7. Dear Lover (Scream 2 soundtrack, My Hero UK single): So damn sappy it may in fact be completely tongue in cheek. It is Foo balladry ripped right from the Colour And The Shape era, only it never succumbs to power chords or the grand finale the way the aforementioned's 'Up In Arms' and 'February Stars' do - and serves as a full platter rather than the appetizer 'Doll' wound up being, which is the closest thing it relates to. They never came back to do anything like this again, and they couldn't without taking huge steps backward, which is tough for an arena band to do.

6. Milk (The Pocketwatch Demos): This is the epitome of all of the great things that Foo Fighters used to be, lo-fi guitars strumming with the momentum of Sonic Youth, the basement production, the straight forward unsure vocals floating on top of it all, simple lyrics, love it. Foo Fighters and The Pocketwatch Demos kind of share a space all their own in the band's discography, this track is one of the best on both.

5. The Sign (In Your Honor UK and Vinyl editions): This song fucking rocks - it's got that leaning forward keep-going-till-you-fall-into-something momentum that songs like 'Everlong' and 'Generator' flaunted. It sounds like late nineties Foo Fighters filtered through mid-2000 Foo Fighters. Actually, it sounds a whole lot like 'Fraternity', primarily it's chorus "give me a sign I'll come for you" / "I'll never be fraternity". That similarity is the only reason I can think of as to why this one never turned up an A-side.
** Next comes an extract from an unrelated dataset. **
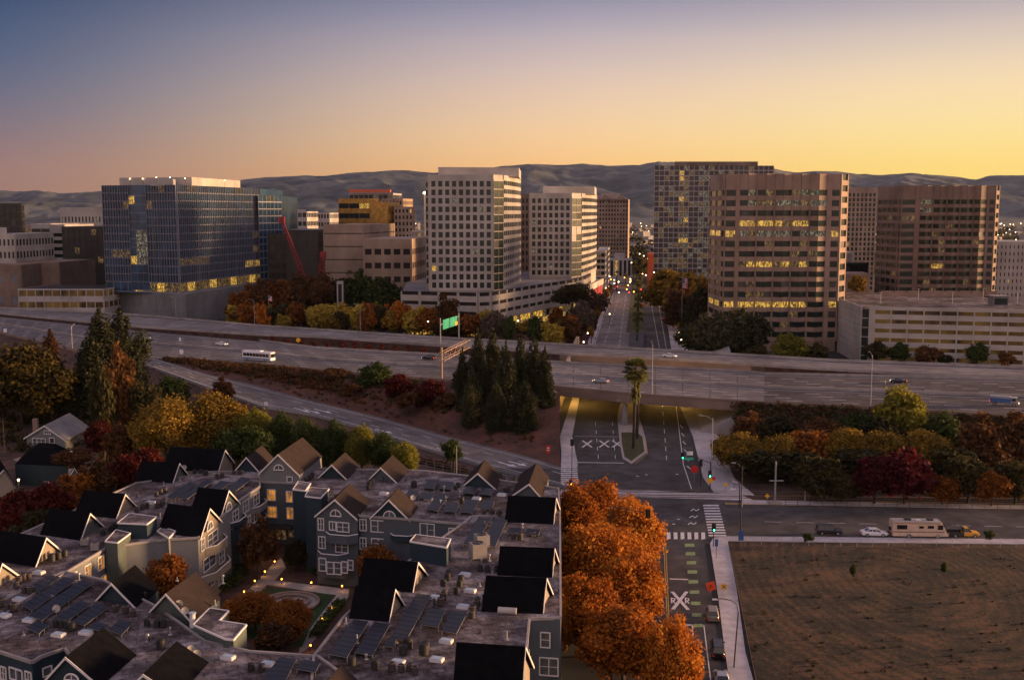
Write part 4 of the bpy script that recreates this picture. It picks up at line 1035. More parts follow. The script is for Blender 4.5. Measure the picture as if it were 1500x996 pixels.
def vplane(a, b): return (a, (b - a).normalized())
def onplane(pl, x, y):
    "where the sight line through pixel x,y meets the upright plane pl"
    a, t = pl; n = Vector((t[1], -t[0], 0))
    o = Vector((0, 0, H)); q = P(x, y, -50); d = q - o
    k = (a - o).dot(n) / d.dot(n); return o + d * k
def slabq(mb, a, b, c, d, th=.18):
    n = (b - a).cross(d - a).normalized()
    if n[2] < 0: n = -n
    n = n * th
    mb.hexa([a - n, b - n, c - n, d - n], [a, b, c, d])
def gable(BL, BR, AP, BK, wall='w_grey', roof='shingle', z=ZR, low=0, trimr=1, over=.35, parent=None):
    par = parent or APT
    a, b = P(*BL, z), P(*BR, z); pl = vplane(a, b); ap = onplane(pl, *AP)
    bk = P(*BK, ap[2]); e = bk - ap; u = e.normalized()
    t = (b - a).normalized(); mid_ = (a + b) / 2
    w = MB(); w.hexa([a, b, b + e, a + e] if True else [], [a.lerp(ap, .999), b.lerp(ap, .999), (b + e).lerp(bk, .999), (a + e).lerp(bk, .999)])
    if low is not None and low < z: w.prism([v2(a), v2(b), v2(b + e), v2(a + e)], low, z)
    go = w.build('gable_wall', M[wall], par)
    s = MB(); la, lb = (a - ap), (b - ap); up = Vector((0, 0, .08))
    f0, f1 = ap - u * over + up, bk + u * .1 + up
    slabq(s, f0, f1, f1 + la * 1.05, f0 + la * 1.05); slabq(s, f0, f0 + lb * 1.05, f1 + lb * 1.05, f1)
    ro = s.build('roof', M[roof], go)
    if trimr:
        tr = MB(); o_ = -u * (over + .05)
        for l_ in (la, lb):
            p0, p1 = ap + o_ + up, ap + l_ * 1.05 + o_ + up
            d = (p1 - p0).normalized(); tr.hexa([p0 - Vector((0, 0, .3)), p1 - Vector((0, 0, .3)), p1 - u * .06 - Vector((0, 0, .3)), p0 - u * .06 - Vector((0, 0, .3))], [p0, p1, p1 - u * .06, p0 - u * .06])
        tr.build('rake_trim', M['trim'], go)
    return go, vplane(a, b)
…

Like maybe he wrote it, recorded it, did everything they needed to do to it, then one night at 3 a.m. he shot up from bed like "FUCK!! Did that already....B-side.". This song is the reason Fraternity isn't on the list, I know it's kind of bullshit but with this I just don't need that. Dig?

4. Floaty - BBC Session (Big Me single): The alternative version of what appears on the self-titled debut is a softly strummed, lighter than air take whose fragility feels palpable. As though the whole song could dissipate completely at any moment like putting your hand through a vapor cloud hanging stagnant in the air. A better alternative version of any song in the catalogue that was remixed or reimagined acoustically.

3. Down In The Park (Songs In The Key of X, Monkey Wrench single CD 2): Yeah, it's a cover, but it's such a bad ass cover. Kind of dark and ominous (for the Foo), like I can smell the rubbish burning inside the garbage can as I stroll past in slow motion. The performance is straightforward but the tone and sounds are like melting yellow starburst on the pleasure zones of my brain. For me it is a perfect sonic representation of what the songs lyrics are about, more so than the original.

2. A320 (Godzilla soundtrack): This was released somewhere between The Colour and the Shape and There Is Nothing Left To Lose, which means it was recorded closer to the former. This was a flash of things to come from the Foo, but at the time it was something so seemingly out of their league that it became one hell of a hidden gem and a half. A gentle monologue that builds to a soaring instrumental latter half, sonically painting it's theme onto our imaginations as our narrator's plane comes gently plummeting to the ground, disappearing into the clouds below during the fade out. A mature and well written number that scoffs at mainstream rock song structures and actually includes, strings? Are those strings I hear from the band in 1998?  I know it seems a tad hypocritical to put this track so high on the list given my penchant for the simpler more stripped down approach that I hold the band in high regard for, but while this kind of thing is just another spoke in the wheel for the band now,  back then it was, in their catalogue, a beautiful and epic movement - and remains so for me.

1. How I Miss You (Winnebago/Big Me/I'll Stick Around singles): I know it's ridiculous, but this weak-ass, soft and simple little whimper to yowl is arguably one of my all time favorite songs from the band, for all of those reasons. Foo Fighters is my favorite album from this group, for all of the reasons I've sporadically listed above, but especially because of how personal it feels - this song is everywhere he didn't go in so many spots on that album all congealed together, in the end it's an extension of it. A final purge from a place he'd never go back to again.